Surviving the Tudors

Surviving the Tudors The 'wizard' Earl of Kildare and English Rule in Ireland, 1537-1586

Vincent Carey2002
Surviving the Tudors focuses on the political and social world of Gerald Fitzgerald the 'Wizard' earl of Kildare from 1537 to 1586. Kildare's experience provides us with an important insight into the process by which the Irish elites came into conflict with the crown and its representatives in the decades after the fateful Kildare rebellion in 1534. As the case of the 'Wizard' earl suggests, however, this outcome was not inevitable. After surviving Henry VIII's efforts to capture him while in exile on the continent, Kildare went on in the reign of Edward VI to salvage his lands and return to Ireland. Under the Catholic Mary he was restored to the earldom and re-established Geraldine primacy on the Leinster borders. Kildare used his available resources in a flexible response to the gradual extension of English rule. These assets included Gaelic alliances, coign and livery, court connections, and the power that came from being the Pale's greatest feudal lord.

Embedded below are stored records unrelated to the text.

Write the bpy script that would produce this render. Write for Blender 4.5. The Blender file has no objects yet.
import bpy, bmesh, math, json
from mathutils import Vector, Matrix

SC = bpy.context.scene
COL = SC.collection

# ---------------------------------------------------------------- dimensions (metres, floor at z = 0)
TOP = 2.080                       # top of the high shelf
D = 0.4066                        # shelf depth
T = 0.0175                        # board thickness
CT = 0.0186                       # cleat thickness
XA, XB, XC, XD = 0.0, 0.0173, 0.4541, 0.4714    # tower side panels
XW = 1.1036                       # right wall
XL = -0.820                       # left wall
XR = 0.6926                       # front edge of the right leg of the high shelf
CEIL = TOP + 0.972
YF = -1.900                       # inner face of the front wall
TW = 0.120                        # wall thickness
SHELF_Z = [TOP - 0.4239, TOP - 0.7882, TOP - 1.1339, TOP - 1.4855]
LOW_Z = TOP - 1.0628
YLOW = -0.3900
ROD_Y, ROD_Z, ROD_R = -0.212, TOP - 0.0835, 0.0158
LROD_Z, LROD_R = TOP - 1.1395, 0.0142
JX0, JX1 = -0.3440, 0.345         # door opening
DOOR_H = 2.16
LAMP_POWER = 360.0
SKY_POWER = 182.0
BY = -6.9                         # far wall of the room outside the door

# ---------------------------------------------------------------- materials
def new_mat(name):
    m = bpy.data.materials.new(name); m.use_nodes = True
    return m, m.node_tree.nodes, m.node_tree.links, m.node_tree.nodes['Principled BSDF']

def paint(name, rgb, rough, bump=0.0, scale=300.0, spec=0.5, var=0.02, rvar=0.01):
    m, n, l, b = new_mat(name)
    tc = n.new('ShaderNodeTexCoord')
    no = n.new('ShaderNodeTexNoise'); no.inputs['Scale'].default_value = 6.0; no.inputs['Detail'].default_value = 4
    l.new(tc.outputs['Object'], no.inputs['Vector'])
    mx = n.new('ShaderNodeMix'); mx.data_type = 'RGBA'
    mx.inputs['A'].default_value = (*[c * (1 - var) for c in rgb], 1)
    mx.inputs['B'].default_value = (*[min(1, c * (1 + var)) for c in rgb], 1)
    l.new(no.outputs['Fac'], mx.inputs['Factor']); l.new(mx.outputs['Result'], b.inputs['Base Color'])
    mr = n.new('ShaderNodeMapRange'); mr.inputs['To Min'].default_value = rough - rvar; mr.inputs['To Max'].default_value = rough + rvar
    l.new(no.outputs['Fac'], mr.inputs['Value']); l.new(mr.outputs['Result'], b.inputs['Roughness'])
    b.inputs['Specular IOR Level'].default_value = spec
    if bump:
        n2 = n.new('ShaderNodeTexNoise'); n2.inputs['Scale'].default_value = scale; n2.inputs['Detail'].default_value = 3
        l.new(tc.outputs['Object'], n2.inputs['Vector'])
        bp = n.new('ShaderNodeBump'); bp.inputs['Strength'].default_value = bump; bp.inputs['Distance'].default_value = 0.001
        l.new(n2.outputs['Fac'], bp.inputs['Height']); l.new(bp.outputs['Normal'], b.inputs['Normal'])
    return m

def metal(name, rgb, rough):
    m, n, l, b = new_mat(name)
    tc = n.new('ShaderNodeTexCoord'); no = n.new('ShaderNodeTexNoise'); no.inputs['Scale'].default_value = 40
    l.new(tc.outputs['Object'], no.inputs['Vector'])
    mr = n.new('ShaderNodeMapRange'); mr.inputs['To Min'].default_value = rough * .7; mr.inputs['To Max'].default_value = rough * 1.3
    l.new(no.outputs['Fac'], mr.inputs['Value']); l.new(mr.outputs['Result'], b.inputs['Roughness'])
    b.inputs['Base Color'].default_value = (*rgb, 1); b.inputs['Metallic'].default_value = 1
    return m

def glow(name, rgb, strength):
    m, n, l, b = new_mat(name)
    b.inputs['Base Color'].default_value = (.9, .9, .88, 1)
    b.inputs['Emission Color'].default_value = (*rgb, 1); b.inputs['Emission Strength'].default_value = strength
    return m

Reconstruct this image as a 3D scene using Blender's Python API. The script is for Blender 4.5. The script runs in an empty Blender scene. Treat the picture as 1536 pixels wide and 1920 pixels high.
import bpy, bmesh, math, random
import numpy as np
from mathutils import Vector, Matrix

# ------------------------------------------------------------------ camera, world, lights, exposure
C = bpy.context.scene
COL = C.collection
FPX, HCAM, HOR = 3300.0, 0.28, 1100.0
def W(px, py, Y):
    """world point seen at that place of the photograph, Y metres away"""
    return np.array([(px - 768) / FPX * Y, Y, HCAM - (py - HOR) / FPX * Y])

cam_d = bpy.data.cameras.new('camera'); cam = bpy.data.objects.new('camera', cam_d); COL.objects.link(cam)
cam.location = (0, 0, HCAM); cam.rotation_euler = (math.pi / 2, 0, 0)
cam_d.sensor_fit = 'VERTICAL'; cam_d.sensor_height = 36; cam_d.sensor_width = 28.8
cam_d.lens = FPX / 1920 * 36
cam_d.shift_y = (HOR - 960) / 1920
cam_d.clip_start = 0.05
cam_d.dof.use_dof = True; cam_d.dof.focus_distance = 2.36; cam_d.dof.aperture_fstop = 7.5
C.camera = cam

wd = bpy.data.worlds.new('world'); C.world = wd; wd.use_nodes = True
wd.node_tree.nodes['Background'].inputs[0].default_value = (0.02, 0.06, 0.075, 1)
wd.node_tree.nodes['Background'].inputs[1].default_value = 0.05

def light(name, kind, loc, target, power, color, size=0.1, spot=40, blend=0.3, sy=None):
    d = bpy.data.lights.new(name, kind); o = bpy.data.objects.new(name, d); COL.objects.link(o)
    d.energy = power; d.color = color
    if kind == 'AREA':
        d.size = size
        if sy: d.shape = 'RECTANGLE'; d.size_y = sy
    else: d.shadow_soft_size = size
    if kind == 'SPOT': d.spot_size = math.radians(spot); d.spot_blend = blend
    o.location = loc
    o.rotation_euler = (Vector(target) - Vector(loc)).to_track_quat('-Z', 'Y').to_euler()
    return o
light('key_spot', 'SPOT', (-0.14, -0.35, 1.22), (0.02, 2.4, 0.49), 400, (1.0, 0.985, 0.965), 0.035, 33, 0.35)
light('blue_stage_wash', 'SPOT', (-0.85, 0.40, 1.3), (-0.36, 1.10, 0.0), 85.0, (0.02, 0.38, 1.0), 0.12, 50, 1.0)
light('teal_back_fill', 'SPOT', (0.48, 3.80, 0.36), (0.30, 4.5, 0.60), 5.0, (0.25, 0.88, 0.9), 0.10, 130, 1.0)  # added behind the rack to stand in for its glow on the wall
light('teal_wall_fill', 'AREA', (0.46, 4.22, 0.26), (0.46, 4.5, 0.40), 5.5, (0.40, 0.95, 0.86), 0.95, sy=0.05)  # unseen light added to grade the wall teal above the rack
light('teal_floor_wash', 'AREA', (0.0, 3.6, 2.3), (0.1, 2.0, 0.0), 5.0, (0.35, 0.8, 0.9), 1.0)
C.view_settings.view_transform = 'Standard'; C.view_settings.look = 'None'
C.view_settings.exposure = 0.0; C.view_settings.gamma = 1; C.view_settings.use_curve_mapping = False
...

Kildare was capable of using these resources to undermine hostile administrations. Traditional border and Gaelic practices and the oscillations of Elizabethan court politics, however, exposed him to the machinations of his New English rivals. Rebellion and religious-inspired foreign intrigue were easily linked to him and provided a means whereby his status at court and in Ireland was finally damaged. The dilemma posed for Kildare during the rebellions of 1579-83 suggests that the disjointed process by which the Tudors extended their rule in Ireland not alone subverted his traditional authority but also forced him to question his very identity.